Alfred Eisenstaedt
[Photographer, b. 1898, Dirschau, West Prussia (now Tczew, Poland), d. 1995, New York.]

 I will be remembered when I’m in heaven. People won’t remember my name, but they will know the photographer who did that picture of that nurse being kissed by the sailor at the end of World War II. Everybody remembers that. 

Idris Khan
[Artist, b. 1978, Birmingham, England, lives in London.]

 The photograph is a tool used to take you back to a certain point in one’s life, to remember a face or a place you once stood. I feel there is always something quite melancholic about a photograph. 

Leni Riefenstahl
[Filmmaker and photographer, b. 1902, Berlin, Germany, d. 2003, Poecking, Germany.]

 In 1934 people were crazy and there was great enthusiasm for Hitler. We had to try and find that with our camera. 

George Orwell (Eric Arthur Blair)
[Writer, b. 1903, Motihari, Bengal, India, d. 1950, London.]

 It was true that there was no such person as Comrade Oglivy, but a few lines of print and a couple of faked photographs would soon bring him into existence... Comrade Oglivy, who had never existed in the present, now existed in the past, and when once the act of forgery was forgotten, he would exist just as authentically, and upon the same evidence, as Charlemagne or Julius Caesar. 

Martha Rosler
[Artist, b. 1943, Brooklyn, New York, lives in New York.]

 Are we asserting the easy dominion of our civilization over all times and all places, as signs that we casually absorb as a form of loot? 

Susan Sontag
[Writer, theorist, and critic, b. 1933, New York, d. 2004, New York.]

 Though photographs, the world becomes a series of unrelated, free-standing particles; and history, past and present, a set of anecdotes and faits divers. The camera makes reality atomic, manageable, and opaque. It is a view of the world which denies interconnectedness, continuity, but which confers on each moment the character of a mystery. 

Walter Benjamin
[Philosopher, critic, and theorist, b. 1892, Berlin, d. 1940, Port Bou, France.]

 One might say that our most profound moments have been furnished, like some cigarette packages, with a little image, a photograph of ourselves. And that “whole life” which, as we often hear, passes before the dying or people in danger of dying, is composed precisely of those tiny images. 

Milan Kundera
[Writer, b. 1929, Brno, Bohemia (now Czechoslovakia), lives in Paris.]

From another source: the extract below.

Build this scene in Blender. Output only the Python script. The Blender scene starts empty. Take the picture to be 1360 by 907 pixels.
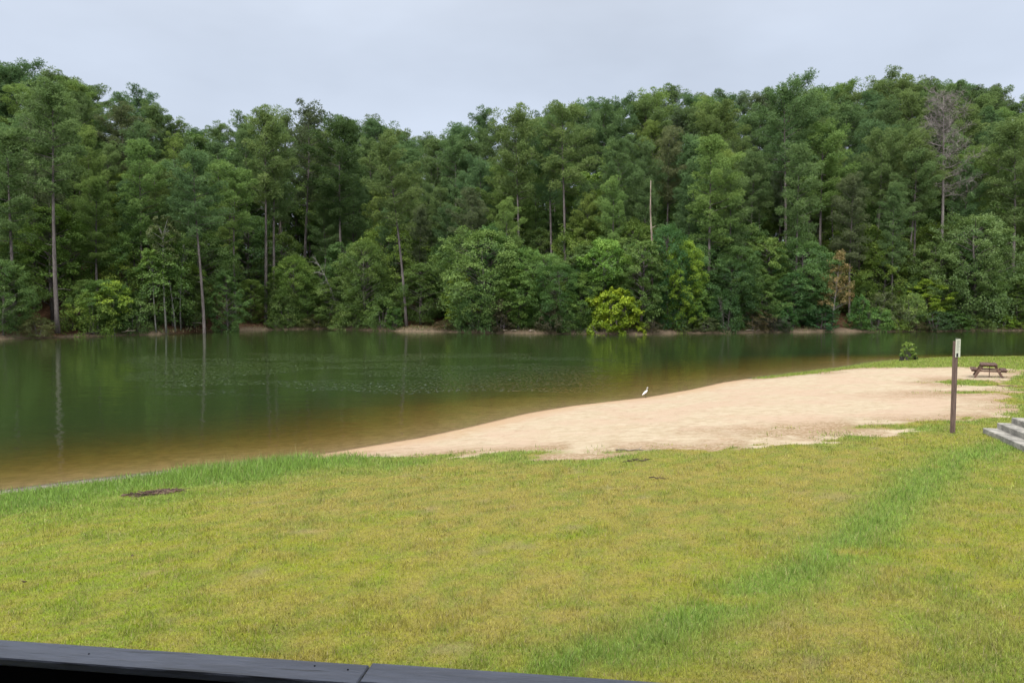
import bpy, math, random
import numpy as np
from mathutils import Vector

scene = bpy.context.scene
COL = scene.collection
PI = math.pi
F = 1020.0                      # focal length in pixels of the 1360 wide photograph
CAMZ = 4.0
PITCH = math.atan(55.5 / F)     # camera looks slightly down

# ------------------------------------------------------------------ helpers
def ray(px, py):
    u = (px - 680.0) / F; v = (453.5 - py) / F
    cp, sp = math.cos(PITCH), math.sin(PITCH)
    return np.array([u, cp + v * sp, -sp + v * cp])

def P(px, py, z=0.0):
    d = ray(px, py); t = (z - CAMZ) / d[2]
    return np.array([d[0] * t, d[1] * t, z])

def at_depth(px, py, Y):
    d = ray(px, py); t = Y / d[1]
    return np.array([d[0] * t, Y, CAMZ + d[2] * t])

def _hash(ix, iy, seed):
    n = (ix.astype(np.int64) * 374761393 + iy.astype(np.int64) * 668265263 + seed * 974634777) & 0xFFFFFFFF
    n = ((n ^ (n >> 13)) * 1274126177) & 0xFFFFFFFF
    n = n ^ (n >> 16)
    return (n & 0xFFFFFF) / float(0xFFFFFF)

def vnoise(x, y, seed=0):
    x = np.asarray(x, float); y = np.asarray(y, float)
    ix = np.floor(x); iy = np.floor(y); fx = x - ix; fy = y - iy
    fx = fx * fx * (3 - 2 * fx); fy = fy * fy * (3 - 2 * fy)
    a = _hash(ix, iy, seed); b = _hash(ix + 1, iy, seed); c = _hash(ix, iy + 1, seed); d = _hash(ix + 1, iy + 1, seed)
    return (a * (1 - fx) + b * fx) * (1 - fy) + (c * (1 - fx) + d * fx) * fy

def fbm(x, y, seed=0, octs=4):
    s = 0; a = 0.5; tot = 0
    for k in range(octs):
        s = s + a * vnoise(x * 2 ** k, y * 2 ** k, seed + k * 17); tot += a; a *= 0.5
    return s / tot

def sstep(a, b, x):
    t = np.clip((x - a) / (b - a), 0, 1); return t * t * (3 - 2 * t)

def poly_sd(poly, x, y):
    """signed distance to a polygon, positive inside"""
    x = np.asarray(x, float); y = np.asarray(y, float)
    d2 = np.full(x.shape, 1e18); inside = np.zeros(x.shape, bool)
    n = len(poly)
    for i in range(n):
        ax, ay = poly[i]; bx, by = poly[(i + 1) % n]
        ex, ey = bx - ax, by - ay; l2 = ex * ex + ey * ey + 1e-12
        t = np.clip(((x - ax) * ex + (y - ay) * ey) / l2, 0, 1)
        d2 = np.minimum(d2, (x - ax - t * ex) ** 2 + (y - ay - t * ey) ** 2)
        c = (ay > y) != (by > y)
        with np.errstate(divide='ignore', invalid='ignore'):
            xi = (bx - ax) * (y - ay) / (by - ay + 1e-12) + ax
        inside ^= c & (x < xi)
    return np.where(inside, 1, -1) * np.sqrt(d2)

def line_d(pts, x, y):
    d2 = np.full(np.shape(x), 1e18)
    for (ax, ay), (bx, by) in zip(pts[:-1], pts[1:]):
        ex, ey = bx - ax, by - ay; l2 = ex * ex + ey * ey + 1e-12
        t = np.clip(((x - ax) * ex + (y - ay) * ey) / l2, 0, 1)
        d2 = np.minimum(d2, (x - ax - t * ex) ** 2 + (y - ay - t * ey) ** 2)
    return np.sqrt(d2)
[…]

 All previous crimes of the Russian empire had been committed under the cover of a discreet shadow. The deportation of a million Lithuanians, the murder of hundreds of thousands of Poles, the liquidation of the Crimean Tatars remain in our memory, but no photographic documentation exists; sooner or later they will therefore be proclaimed as fabrications.